The book attempts to reconstruct, on the basis of the sources mentioned, mythological ideas of the Scythians in the areas north of the Black Sea as a whole system. It also examines the questions of how these ideas were projected to various spheres of sociopolitical ideology. The legend about the origin of the Scythians presented in different versions and with varying degree of completeness by Herodotus (IV, 5 – 7, 8 – 10), Diodorus (II, 43), Valerius Flaccus (Arg., VI, 48 – 68 and 621 – 656) and in an epigraphic source (IG, XIV, 1293A, 11. 94 – 97) is most thoroughly analysed. Contrary to a majority of scholars interpreting this legend as one about the origin of various Scythian tribes or numerous peoples in areas north of the Black Sea (B. N. Grakov, M. I. Artamonov, E. Ben-veniste, and others) or about the formation of the ternary social organisation of Scythian society (G. Dumézil, M. Mole, E. A. Grantovsky), the author asserts that it has a much wider meaning. In his opinion, this legend is the central cos-mogonic myth of Scythian mythology.

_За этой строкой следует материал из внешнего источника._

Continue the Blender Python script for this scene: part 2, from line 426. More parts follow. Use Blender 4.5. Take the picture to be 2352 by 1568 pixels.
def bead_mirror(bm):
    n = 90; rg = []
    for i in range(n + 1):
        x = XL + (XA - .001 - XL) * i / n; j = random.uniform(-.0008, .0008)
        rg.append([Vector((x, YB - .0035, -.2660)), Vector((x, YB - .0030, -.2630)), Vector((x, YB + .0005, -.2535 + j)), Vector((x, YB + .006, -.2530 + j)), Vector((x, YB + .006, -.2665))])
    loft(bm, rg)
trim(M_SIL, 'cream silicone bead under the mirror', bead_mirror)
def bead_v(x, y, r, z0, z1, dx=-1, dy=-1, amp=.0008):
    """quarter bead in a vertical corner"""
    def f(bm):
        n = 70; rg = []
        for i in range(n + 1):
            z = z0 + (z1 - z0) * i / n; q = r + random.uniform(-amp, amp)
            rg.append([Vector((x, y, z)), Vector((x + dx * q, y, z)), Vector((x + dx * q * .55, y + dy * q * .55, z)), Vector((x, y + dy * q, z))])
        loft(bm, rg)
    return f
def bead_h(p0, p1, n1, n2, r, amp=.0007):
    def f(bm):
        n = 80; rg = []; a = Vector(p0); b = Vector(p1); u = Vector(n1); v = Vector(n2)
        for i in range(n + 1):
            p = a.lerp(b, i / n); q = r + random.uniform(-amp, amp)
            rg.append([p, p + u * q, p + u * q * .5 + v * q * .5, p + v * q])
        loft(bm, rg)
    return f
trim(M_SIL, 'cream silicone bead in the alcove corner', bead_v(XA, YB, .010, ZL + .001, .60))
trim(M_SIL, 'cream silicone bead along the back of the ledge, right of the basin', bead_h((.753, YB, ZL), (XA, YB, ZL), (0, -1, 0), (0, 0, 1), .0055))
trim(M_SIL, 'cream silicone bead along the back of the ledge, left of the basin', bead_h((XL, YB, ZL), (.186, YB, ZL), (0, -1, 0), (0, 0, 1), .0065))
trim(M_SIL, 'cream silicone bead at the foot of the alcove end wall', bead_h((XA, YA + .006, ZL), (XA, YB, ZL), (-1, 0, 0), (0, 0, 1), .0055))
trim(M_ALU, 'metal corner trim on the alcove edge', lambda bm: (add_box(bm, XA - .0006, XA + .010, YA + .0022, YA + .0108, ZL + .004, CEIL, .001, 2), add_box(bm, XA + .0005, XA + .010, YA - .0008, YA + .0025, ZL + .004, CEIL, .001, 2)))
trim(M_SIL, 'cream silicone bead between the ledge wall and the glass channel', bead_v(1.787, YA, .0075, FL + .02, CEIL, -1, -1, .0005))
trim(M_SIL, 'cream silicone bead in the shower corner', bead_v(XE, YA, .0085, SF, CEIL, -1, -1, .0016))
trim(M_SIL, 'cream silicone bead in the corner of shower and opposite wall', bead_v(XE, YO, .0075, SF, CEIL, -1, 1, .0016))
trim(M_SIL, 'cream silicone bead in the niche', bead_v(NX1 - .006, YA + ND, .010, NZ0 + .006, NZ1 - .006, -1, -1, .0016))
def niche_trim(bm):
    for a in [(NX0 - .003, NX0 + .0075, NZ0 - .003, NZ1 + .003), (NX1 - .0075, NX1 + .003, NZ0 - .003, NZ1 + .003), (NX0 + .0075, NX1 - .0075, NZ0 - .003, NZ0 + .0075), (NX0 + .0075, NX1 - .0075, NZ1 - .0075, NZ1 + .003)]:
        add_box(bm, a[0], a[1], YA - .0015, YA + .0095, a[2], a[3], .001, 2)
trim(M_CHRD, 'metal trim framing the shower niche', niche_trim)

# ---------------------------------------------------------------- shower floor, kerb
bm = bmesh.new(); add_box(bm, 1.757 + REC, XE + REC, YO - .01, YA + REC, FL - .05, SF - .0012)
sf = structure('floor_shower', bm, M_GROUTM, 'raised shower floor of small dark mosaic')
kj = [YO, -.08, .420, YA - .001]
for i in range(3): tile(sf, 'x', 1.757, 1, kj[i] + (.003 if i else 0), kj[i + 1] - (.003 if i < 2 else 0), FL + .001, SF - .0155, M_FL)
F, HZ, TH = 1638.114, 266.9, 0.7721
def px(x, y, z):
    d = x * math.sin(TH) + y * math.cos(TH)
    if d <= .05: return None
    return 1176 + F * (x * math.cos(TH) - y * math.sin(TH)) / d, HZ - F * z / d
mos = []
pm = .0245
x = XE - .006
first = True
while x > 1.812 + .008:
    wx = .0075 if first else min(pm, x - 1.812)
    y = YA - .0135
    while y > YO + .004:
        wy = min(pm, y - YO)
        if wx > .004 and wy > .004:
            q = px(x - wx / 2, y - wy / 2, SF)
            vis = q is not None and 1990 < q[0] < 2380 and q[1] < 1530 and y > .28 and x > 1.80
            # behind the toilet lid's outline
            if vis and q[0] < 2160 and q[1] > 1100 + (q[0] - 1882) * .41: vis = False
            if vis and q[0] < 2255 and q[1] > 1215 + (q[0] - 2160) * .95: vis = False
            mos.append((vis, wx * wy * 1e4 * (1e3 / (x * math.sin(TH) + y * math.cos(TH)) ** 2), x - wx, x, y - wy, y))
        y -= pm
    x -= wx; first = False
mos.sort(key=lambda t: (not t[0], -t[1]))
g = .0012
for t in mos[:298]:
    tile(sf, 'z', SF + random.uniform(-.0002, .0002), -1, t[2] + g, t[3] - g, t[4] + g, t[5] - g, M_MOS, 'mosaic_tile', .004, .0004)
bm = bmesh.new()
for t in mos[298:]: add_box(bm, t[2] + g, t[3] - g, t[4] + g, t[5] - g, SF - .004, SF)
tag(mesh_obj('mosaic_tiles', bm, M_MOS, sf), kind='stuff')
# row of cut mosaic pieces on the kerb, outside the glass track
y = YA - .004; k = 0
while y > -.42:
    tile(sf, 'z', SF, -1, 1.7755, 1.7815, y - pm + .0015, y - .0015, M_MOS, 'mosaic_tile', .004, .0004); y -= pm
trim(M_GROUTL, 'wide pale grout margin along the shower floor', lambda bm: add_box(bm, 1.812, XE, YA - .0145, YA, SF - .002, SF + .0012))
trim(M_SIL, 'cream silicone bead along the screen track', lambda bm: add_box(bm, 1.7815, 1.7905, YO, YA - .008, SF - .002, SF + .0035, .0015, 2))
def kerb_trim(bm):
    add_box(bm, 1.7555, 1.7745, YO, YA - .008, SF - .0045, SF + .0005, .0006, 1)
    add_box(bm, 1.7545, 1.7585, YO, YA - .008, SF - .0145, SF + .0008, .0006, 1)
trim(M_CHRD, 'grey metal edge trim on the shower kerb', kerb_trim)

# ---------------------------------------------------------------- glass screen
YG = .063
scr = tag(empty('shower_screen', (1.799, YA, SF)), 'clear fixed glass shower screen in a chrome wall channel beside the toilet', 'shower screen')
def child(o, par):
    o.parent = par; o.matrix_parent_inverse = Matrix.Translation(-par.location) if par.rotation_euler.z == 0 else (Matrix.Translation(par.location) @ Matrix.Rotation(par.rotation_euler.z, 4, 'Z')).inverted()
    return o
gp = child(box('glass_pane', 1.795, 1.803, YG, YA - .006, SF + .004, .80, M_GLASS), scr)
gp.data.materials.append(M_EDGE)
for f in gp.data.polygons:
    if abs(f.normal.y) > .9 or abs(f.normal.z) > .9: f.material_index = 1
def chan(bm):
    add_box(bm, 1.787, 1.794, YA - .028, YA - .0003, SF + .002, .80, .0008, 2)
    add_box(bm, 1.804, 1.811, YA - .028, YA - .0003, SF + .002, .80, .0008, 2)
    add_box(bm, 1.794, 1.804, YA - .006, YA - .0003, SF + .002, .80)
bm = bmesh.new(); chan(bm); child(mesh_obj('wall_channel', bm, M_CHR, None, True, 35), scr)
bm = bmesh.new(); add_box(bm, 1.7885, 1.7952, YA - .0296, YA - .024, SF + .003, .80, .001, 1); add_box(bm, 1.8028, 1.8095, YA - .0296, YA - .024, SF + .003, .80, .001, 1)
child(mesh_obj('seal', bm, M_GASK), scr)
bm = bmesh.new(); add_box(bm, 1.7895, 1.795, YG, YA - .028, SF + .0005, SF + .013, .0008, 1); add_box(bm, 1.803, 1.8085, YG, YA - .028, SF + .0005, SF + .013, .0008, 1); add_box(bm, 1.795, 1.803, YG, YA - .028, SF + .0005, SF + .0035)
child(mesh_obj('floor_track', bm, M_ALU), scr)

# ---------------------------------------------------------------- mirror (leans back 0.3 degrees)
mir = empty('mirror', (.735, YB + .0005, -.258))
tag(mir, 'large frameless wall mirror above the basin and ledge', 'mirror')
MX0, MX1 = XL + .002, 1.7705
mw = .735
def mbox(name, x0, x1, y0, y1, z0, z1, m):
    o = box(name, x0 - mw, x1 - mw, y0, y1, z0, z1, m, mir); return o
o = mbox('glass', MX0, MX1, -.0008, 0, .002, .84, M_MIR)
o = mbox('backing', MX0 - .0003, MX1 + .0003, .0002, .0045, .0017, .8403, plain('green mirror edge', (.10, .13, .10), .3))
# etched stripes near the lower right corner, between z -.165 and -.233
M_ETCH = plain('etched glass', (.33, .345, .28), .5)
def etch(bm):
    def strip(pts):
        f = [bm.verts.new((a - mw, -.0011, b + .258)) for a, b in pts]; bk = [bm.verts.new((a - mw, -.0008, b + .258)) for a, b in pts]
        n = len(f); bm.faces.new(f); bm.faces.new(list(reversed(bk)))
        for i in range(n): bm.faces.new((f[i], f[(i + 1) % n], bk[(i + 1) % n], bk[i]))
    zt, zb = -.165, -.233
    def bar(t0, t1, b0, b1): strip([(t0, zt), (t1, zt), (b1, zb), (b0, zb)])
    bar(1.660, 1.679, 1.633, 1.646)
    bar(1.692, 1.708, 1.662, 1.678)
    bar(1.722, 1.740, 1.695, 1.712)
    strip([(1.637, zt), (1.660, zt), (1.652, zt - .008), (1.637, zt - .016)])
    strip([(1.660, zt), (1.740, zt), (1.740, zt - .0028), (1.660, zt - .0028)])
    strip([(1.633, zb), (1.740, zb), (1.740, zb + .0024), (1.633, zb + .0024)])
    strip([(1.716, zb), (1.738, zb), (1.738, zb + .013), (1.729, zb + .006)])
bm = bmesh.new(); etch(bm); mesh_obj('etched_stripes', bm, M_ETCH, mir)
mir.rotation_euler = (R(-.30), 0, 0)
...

According to Scythian cosmogony, reflected in this legend, the initial stage of the formation of the Universe was the conjugal union between the celestial god Papaios and goddess Api, the latter having been an embodiment of the lower, chthonic world, a personification of the water elements and life-giving earth. Targitaos, born of this union, was the first man and the god, who personified the middle zone of the Cosmos, the material world, the world of human beengs. His birth signified the establishment of cosmic order, a three-tier organisation of the Universe. Horizontally, the model of the organisation of the world was a rectangular figure with equal sides, similar to the ancient Indian idea of the four «guardians of the world» and elaborating Herodotus’ data about the configuration of Scythia (Herod., IV, 101).